## Directions:
Pull out every line in the data that has the string "Blender" in it.

## Information supplied:
• • •

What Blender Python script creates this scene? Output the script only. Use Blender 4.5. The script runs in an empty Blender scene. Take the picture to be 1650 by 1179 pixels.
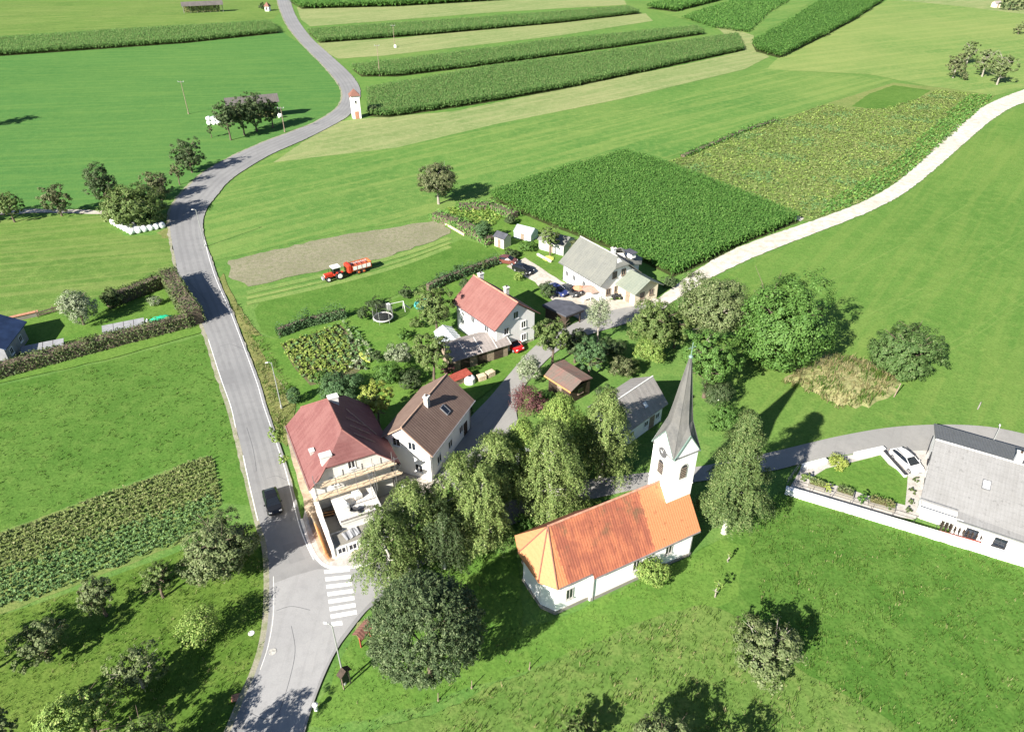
import bpy, bmesh, math, random
import numpy as np
from mathutils import Vector, Matrix

S = bpy.context.scene
COL = S.collection
R = math.radians
rnd = random.Random(7)

# ------------------------------------------------------------------ camera, sky, sun, exposure
F_PX, TILT, CAM_H, CX, CY = 1155.0, R(34.0), 60.0, 825.0, 589.5
cam_d = bpy.data.cameras.new('camera')
cam = bpy.data.objects.new('camera', cam_d)
COL.objects.link(cam)
cam.location = (0, 0, CAM_H)
cam.rotation_euler = (R(90) - TILT, 0, 0)
cam_d.sensor_width = 36.0
cam_d.lens = 36.0 * F_PX / 1650.0
cam_d.clip_start = 0.5
cam_d.clip_end = 6000
S.camera = cam
S.render.resolution_x, S.render.resolution_y = 1024, 731

SUN_AZ, SUN_EL = 40.5, 31.0          # heading of the light (clockwise from +Y), height of the sun
W = bpy.data.worlds.new('World')
S.world = W
W.use_nodes = True
wn = W.node_tree
sky = wn.nodes.new('ShaderNodeTexSky')
sky.sky_type = 'NISHITA'
sky.sun_disc = False
sky.sun_elevation = R(SUN_EL)
sky.sun_rotation = R(180 + SUN_AZ)
sky.air_density = 0.75
sky.dust_density = 0.3
bg = wn.nodes['Background']
bg.inputs['Strength'].default_value = 0.055
wn.links.new(sky.outputs[0], bg.inputs[0])
sun_d = bpy.data.lights.new('sun', 'SUN')
sun_d.energy = 5.0
sun_d.angle = R(0.5)
sun_d.color = (1.0, 0.945, 0.85)
sun = bpy.data.objects.new('sun', sun_d)
COL.objects.link(sun)
sun.rotation_euler = (R(90 - SUN_EL), 0, R(-SUN_AZ))
sun.location = (-100, -100, 150)
S.view_settings.view_transform = 'Standard'
S.view_settings.look = 'None'
S.view_settings.exposure = 1.34
S.view_settings.gamma = 1.0
S.cycles.max_bounces = 6
S.cycles.diffuse_bounces = 3
S.cycles.transparent_max_bounces = 6

# ------------------------------------------------------------------ photo pixel -> place on the ground
def G(px, py, z=0.0):
    u = (px - CX) / F_PX; v = -(py - CY) / F_PX
    d = (u, math.cos(TILT) + v * math.sin(TILT), -math.sin(TILT) + v * math.cos(TILT))
    t = (z - CAM_H) / d[2]
    return Vector((t * d[0], t * d[1], z))
def PIX(p):
    z = p[2] - CAM_H
    yc = p[1] * math.sin(TILT) + z * math.cos(TILT); zc = p[1] * math.cos(TILT) - z * math.sin(TILT)
    return (CX + F_PX * p[0] / zc, CY - F_PX * yc / zc, zc)
def HGT(bx, by, ty):
    b = G(bx, by); lo, hi = 0.0, 59.0
    for _ in range(40):
        m = (lo + hi) / 2
        if PIX((b.x, b.y, m))[1] > ty: lo = m
        else: hi = m
    return lo
def head(p, q):
    a, b = G(*p), G(*q)
    return math.atan2(b.y - a.y, b.x - a.x)

# ------------------------------------------------------------------ materials
MATS = {}
class NT:
    def __init__(s, name):
        s.m = bpy.data.materials.new(name); s.m.use_nodes = True
        s.t = s.m.node_tree; s.n = s.t.nodes; s.b = s.n['Principled BSDF']
        s.out = s.n['Material Output']
        s.b.inputs['Roughness'].default_value = 0.85
        s.b.inputs['Specular IOR Level'].default_value = 0.25
        s.tc = s.n.new('ShaderNodeTexCoord')
    def link(s, a, b): s.t.links.new(a, b)
    def vec(s, scale=(1, 1, 1), rot=0.0, src='Object'):
        mp = s.n.new('ShaderNodeMapping'); mp.inputs['Scale'].default_value = scale
        mp.inputs['Rotation'].default_value = (0, 0, rot)
        s.link(s.tc.outputs[src], mp.inputs[0]); return mp.outputs[0]
    def along(s, hd, ln, wd):
        mp = s.n.new('ShaderNodeMapping'); mp.vector_type = 'TEXTURE'; mp.inputs['Scale'].default_value = (ln, wd, 1)
        mp.inputs['Rotation'].default_value = (0, 0, hd); s.link(s.tc.outputs['Object'], mp.inputs[0]); return mp.outputs[0]
    def noise(s, scale, detail=3, rough=0.55, vec=None, dist=0.0):
        n = s.n.new('ShaderNodeTexNoise'); n.inputs['Scale'].default_value = scale
        n.inputs['Detail'].default_value = detail; n.inputs['Roughness'].default_value = rough
        n.inputs['Distortion'].default_value = dist
        s.link(vec if vec is not None else s.tc.outputs['Object'], n.inputs['Vector']); return n.outputs['Fac']
    def ramp(s, fac, lo, hi, a=0.0, b=1.0):
        m = s.n.new('ShaderNodeMapRange'); m.inputs['From Min'].default_value = lo; m.inputs['From Max'].default_value = hi
        m.inputs['To Min'].default_value = a; m.inputs['To Max'].default_value = b
        m.interpolation_type = 'SMOOTHSTEP'
        s.link(fac, m.inputs['Value']); return m.outputs[0]
    def mix(s, fac, a, b, mode='MIX'):
        m = s.n.new('ShaderNodeMix'); m.data_type = 'RGBA'; m.blend_type = mode
        for i, x in ((0, fac), (6, a), (7, b)):
            if isinstance(x, (int, float)): m.inputs[i].default_value = x
            elif isinstance(x, tuple): m.inputs[i].default_value = (*x, 1.0)
            else: s.link(x, m.inputs[i])
        return m.outputs[2]
    def wave(s, scale, vec=None, dist=0.0, direction='X', prof='SIN', dscale=1.0):
        w = s.n.new('ShaderNodeTexWave'); w.wave_profile = prof; w.bands_direction = direction
        w.inputs['Scale'].default_value = scale; w.inputs['Distortion'].default_value = dist
        w.inputs['Detail Scale'].default_value = dscale
        s.link(vec if vec is not None else s.tc.outputs['Object'], w.inputs['Vector']); return w.outputs['Fac']
    def math(s, op, a, b=None):
        m = s.n.new('ShaderNodeMath'); m.operation = op
        for i, x in ((0, a), (1, b)):
            if x is None: continue
            if isinstance(x, (int, float)): m.inputs[i].default_value = x
            else: s.link(x, m.inputs[i])
        return m.outputs[0]
    def sep(s, vec=None):
        n = s.n.new('ShaderNodeSeparateXYZ'); s.link(vec if vec is not None else s.tc.outputs['Object'], n.inputs[0]); return n.outputs
    def color(s, c):
        if isinstance(c, tuple): s.b.inputs['Base Color'].default_value = (*c, 1)
        else: s.link(c, s.b.inputs['Base Color'])
    def bump(s, h, dist=0.05, strength=0.6):
        b = s.n.new('ShaderNodeBump'); b.inputs['Distance'].default_value = dist; b.inputs['Strength'].default_value = strength
        s.link(h, b.inputs['Height']); s.link(b.outputs[0], s.b.inputs['Normal'])

def plain(name, c, rough=0.6, metal=0.0, var=0.18, scale=3.0, spec=0.3):
    if name in MATS: return MATS[name]
    k = NT(name)
    dk = tuple(x * (1 - var) for x in c); lt = tuple(min(1, x * (1 + var)) for x in c)
    n = k.noise(scale, 4, 0.6)
    k.color(k.mix(k.ramp(n, 0.3, 0.7), dk, lt))
    k.b.inputs['Roughness'].default_value = rough; k.b.inputs['Metallic'].default_value = metal
    k.b.inputs['Specular IOR Level'].default_value = spec
    MATS[name] = k.m; return k.m

def glass(name='window_glass', c=(0.015, 0.02, 0.03)):
    if name in MATS: return MATS[name]
    k = NT(name); k.color(c); k.b.inputs['Roughness'].default_value = 0.08; k.b.inputs['Specular IOR Level'].default_value = 0.6
    MATS[name] = k.m; return k.m

def grass(name, dark, mid, light, dry=None, dry_amt=0.5, stripe=None, big=0.035, fine=1.0):
    dark, mid, light = [(q[0] * .93, q[1] * 1.0, q[2] * 1.02) for q in (dark, mid, light)]
    """meadow: broad tone patches, clumps of a metre, tuft speckle; stripe=(heading, spacing, amount) are mowing swaths"""
    k = NT(name)
    n1 = k.noise(big, 4, 0.6); n2 = k.noise(0.5, 4, 0.65); n3 = k.noise(3.2 * fine, 4, 0.7); n4 = k.noise(0.012, 2)
    c = k.mix(k.ramp(n1, 0.35, 0.65), dark, mid)
    c = k.mix(k.ramp(k.noise(0.10, 4, 0.65, None, 0.6), 0.46, 0.66, 0, 0.55), c, light)
    c = k.mix(k.ramp(n2, 0.4, 0.68, 0, 0.7), c, light)
    if dry:
        d = k.math('ADD', k.ramp(n4, 0.4, 0.7, 0, 0.6), k.ramp(n2, 0.5, 0.75, 0, 0.5))
        c = k.mix(k.math('MULTIPLY', d, dry_amt), c, dry)
    c = k.mix(k.ramp(n3, 0.30, 0.60, 0.6, 0), c, tuple(x * 0.55 for x in dark))
    if stripe:
        hd, sp, amt = stripe
        amt = amt * .75; w = k.noise(1.0, 3, 0.6, k.along(hd, sp * 14, sp * .8)); w2 = k.noise(1.0, 2, 0.5, k.along(hd, sp * 40, sp * 3.2))
        c = k.mix(k.math('MULTIPLY', k.ramp(w, 0.45, 0.62), amt), c, light if not dry else dry)
        c = k.mix(k.math('MULTIPLY', k.ramp(w2, 0.5, 0.62), amt * .35), c, dark)
    k.color(c)
    h = k.math('ADD', k.math('MULTIPLY', n3, 0.5), n2)
    k.bump(h, 0.18, 0.5)
    k.b.inputs['Roughness'].default_value = 1.0; k.b.inputs['Specular IOR Level'].default_value = 0.055
    MATS[name] = k.m; return k.m

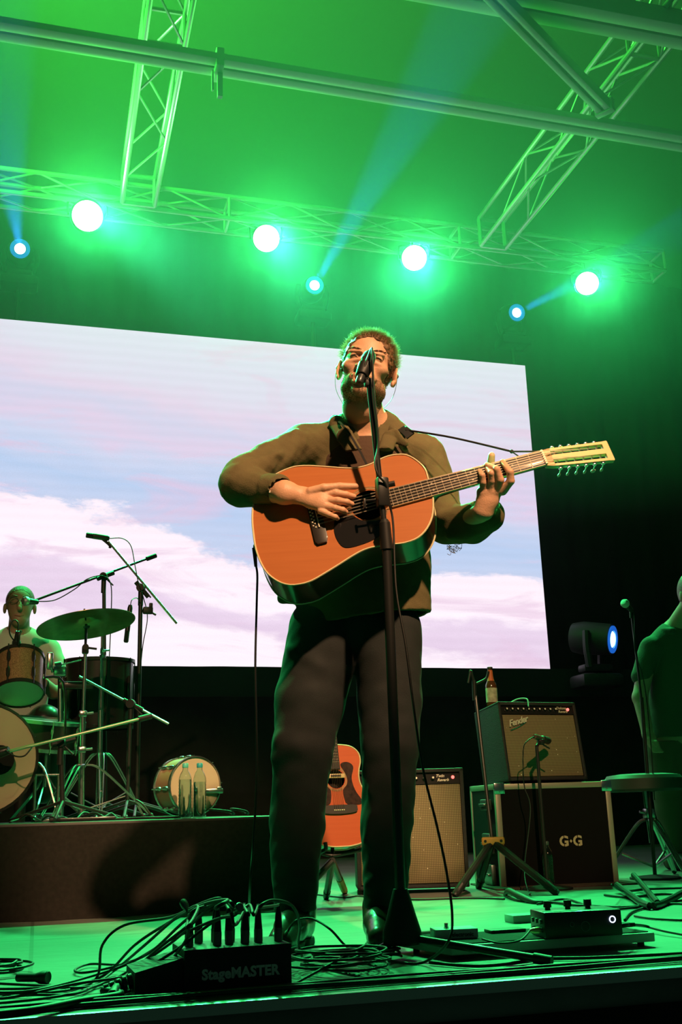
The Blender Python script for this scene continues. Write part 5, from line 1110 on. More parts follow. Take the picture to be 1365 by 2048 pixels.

• • •

## Worked solution:
What Blender Python script creates this scene? Output the script only. Use Blender 4.5. The script runs in an empty Blender scene. Take the picture to be 1650 by 1179 pixels.
The Blender Python script for this scene continues. Write part 5, from line 1110 on. More parts follow. Take the picture to be 1365 by 2048 pixels.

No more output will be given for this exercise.